I guess its time to come clean to everyone, I broke up with my boyfriend roughly 7 months ago and things called feelings just hit you when you least expect it. This is why I'm writing this. I need to get this off my chest. I have no one to talk about it to. My work mates barely even know my personal life. I don't want to bother friends because I'm like that; when I get asked if I'm okay, I'll just pretend that nothing's happening. I am not good with spoken words. I am not sure if I'm getting through. And I'm crying while typing this because I thought I'm made of ice but apparently I'm not.
To be fair, I was the one who begged off. He was still the most understanding boyfriend when I did that.
3, almost 4 years have passed. We braved through it all. Things changed and I changed. I changed so much that I lost track of the people I loved, specifically him. Transitioning to the primary breadwinner of the household is taking a lot of my time and my effort. My feelings for him was put aside so many times that it went away. I tried my best. I did my best. My world that revolved around him was gone. It's now me, my family and my career. It was a slow and painful process.

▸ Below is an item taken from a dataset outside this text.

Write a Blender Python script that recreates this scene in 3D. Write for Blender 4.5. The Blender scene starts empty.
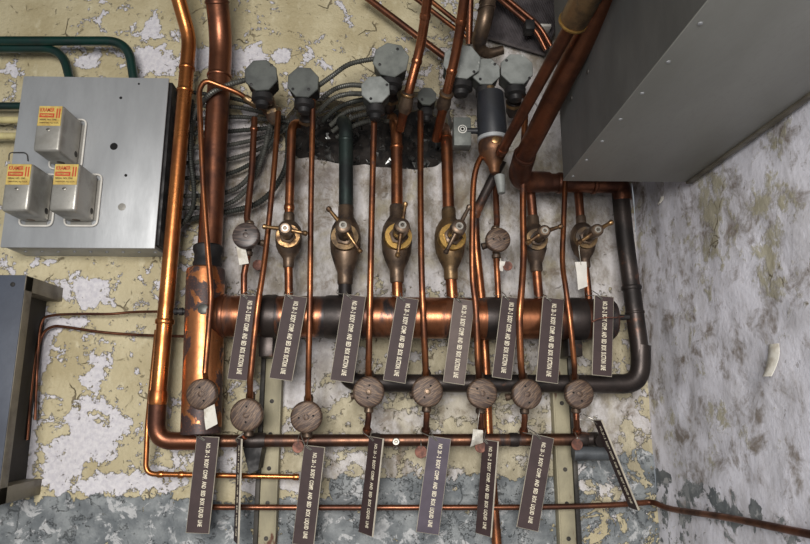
import bpy, bmesh, math, random
from mathutils import Vector, Matrix, noise
random.seed(7)
SC = bpy.context.scene
COL = SC.collection

# ------------------------------------------------------------------ camera
F = 617.0; PITCH = math.atan(128/617.0); YAW = math.atan(18/617.0)
CAM = Vector((0, -1.5, 1.6))
ROT = Matrix.Rotation(-YAW, 3, 'Z') @ Matrix.Rotation(math.pi/2 + PITCH, 3, 'X')
cd = bpy.data.cameras.new('camera'); cam = bpy.data.objects.new('camera', cd); COL.objects.link(cam)
cam.matrix_world = Matrix.Translation(CAM) @ ROT.to_4x4()
cd.sensor_width = 36; cd.lens = F/810*36; cd.clip_start = 0.02
SC.camera = cam

def P(px, py, d=0.0):
    """point seen at a pixel of the photo, d metres in front of the back wall (y = 0)"""
    r = ROT @ Vector(((px-405)/F, (272-py)/F, -1))
    return CAM + r*((1.5-d)/r.y)
OUT = Vector((0, -1, 0)); UP = Vector((0, 0, 1)); RIGHT = Vector((1, 0, 0))
def pxm(d): return (1.5-d)/F          # metres per pixel at that distance
XR = P(645, 350, 0).x                 # right wall

# ------------------------------------------------------------------ materials
def lin(r, g, b):
    f = lambda c: (c/255/12.92) if c/255 <= 0.04045 else ((c/255+0.055)/1.055)**2.4
    return (f(r), f(g), f(b), 1)
class NT:
    def __init__(s, name):
        s.m = bpy.data.materials.new(name); s.m.use_nodes = True
        s.t = s.m.node_tree; s.b = s.t.nodes['Principled BSDF']
    def n(s, typ, **kw):
        x = s.t.nodes.new(typ)
        for k, v in kw.items(): setattr(x, k, v)
        return x
    def put(s, node, key, v):
        i = node.inputs[key]
        if hasattr(v, 'is_output') or isinstance(v, bpy.types.NodeSocket): s.t.links.new(v, i)
        else: i.default_value = v
    def coord(s, which='Object'):
        return s.n('ShaderNodeTexCoord').outputs[which]
    def pos(s): return s.n('ShaderNodeNewGeometry').outputs['Position']
    def noise(s, vec, scale, detail=5, rough=0.55, dist=0.0):
        x = s.n('ShaderNodeTexNoise'); s.put(x, 'Vector', vec)
        s.put(x, 'Scale', scale); s.put(x, 'Detail', detail); s.put(x, 'Roughness', rough); s.put(x, 'Distortion', dist)
        return x.outputs['Fac']
    def math(s, op, a, b=0.0, clamp=False):
        x = s.n('ShaderNodeMath', operation=op, use_clamp=clamp); s.put(x, 0, a); s.put(x, 1, b); return x.outputs[0]
    def ramp(s, fac, lo, hi):
        x = s.n('ShaderNodeMapRange'); x.interpolation_type = 'SMOOTHSTEP'
        s.put(x, 'Value', fac); s.put(x, 'From Min', lo); s.put(x, 'From Max', hi); return x.outputs[0]
    def mix(s, fac, a, b):
        x = s.n('ShaderNodeMix', data_type='RGBA'); s.put(x, 0, fac); s.put(x, 6, a); s.put(x, 7, b); return x.outputs[2]
    def mapv(s, vec, scale=(1, 1, 1), rot=(0, 0, 0)):
        x = s.n('ShaderNodeMapping'); s.put(x, 'Vector', vec); s.put(x, 'Scale', scale); s.put(x, 'Rotation', rot); return x.outputs[0]
    def attr(s, name): return s.n('ShaderNodeAttribute', attribute_name=name).outputs['Fac']
    def bump(s, h, strength=0.5, dist=0.002, normal=None):
        x = s.n('ShaderNodeBump'); s.put(x, 'Height', h); s.put(x, 'Strength', strength); s.put(x, 'Distance', dist)
        if normal is not None: s.put(x, 'Normal', normal)
        return x.outputs[0]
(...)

I still love and care for him. I have nothing but love for him, but I was the one who told him to go see other people. I felt unworthy of him. I never cheated or anything, but I feel so dumb because I can't even devote time and feelings for him anymore. Because loving someone is always a choice, I chose to love myself and my family a little bit more and here I am crying like a child.
And I just recently spoke with him and he's seeing someone else. I'm so scared that if I met them together, I might just break down and cry. Incidentally, I met them at a friend's house. They looked good together. I was panicking and fidgeting, but they're really cool.
The memories came crashing. I wanted to bail out. I should have been the one by his side. I should have been the one snuggling with him. But I threw it all away. I seriously wanted to hang myself right then and there but thank god my friends made sure that I'm ok.
I am not ready. I wasn't ready for this. Why did I even bother? That's another shining moment for you, Nikki. Getting yourself into an awkward scenario and it's just like January 3.
It wasn't my night. They were all huddled up together with their significant others. It was a couple's game night. No one knew that the joke is on me. But I kept smiling and laughing. And eventually it got better. I'm very good with that anyways.
I'm not posting this to garner affection or validation. I just wanted to cry myself out and this is the only form that I know that I'll be able to. I'm fine with them, I can mingle with them, but there's always a memory that would trigger me and I'll silently break down and cry. I'm no attention seeker, I'll cope in private. Thank you friends for not making it awkward.
To bub: if you're reading this and I hope you're not, you look good together. I wish you all the best. Don't mind me. I'll be fine.
Anyways, I think I should come out to my mom so at least she knows why I'm just staying at home sometimes and not going out every week like I did before. Being single puts perspective again. Things feel different and sometimes painful because I used to do it with bub, but I'm getting along swimmingly.
I'm still happy with my work and my role in the family. I've immersed in bettering myself #Self-Improvement2016. I've learned how to read Clow Cards and apparently, I have a very good connection with it. I'm practicing painting with watercolors. I think I'm up for promotion but I am not hoping. I'm generally in a better place come to think of it. I just wanted to make this post as a breather. I promised myself that I'll be a better because 2015 was me establishing my power and 2016 is now my turn to upgrade myself.
Also, Happy New Year. I hope you guys all have a great start!!!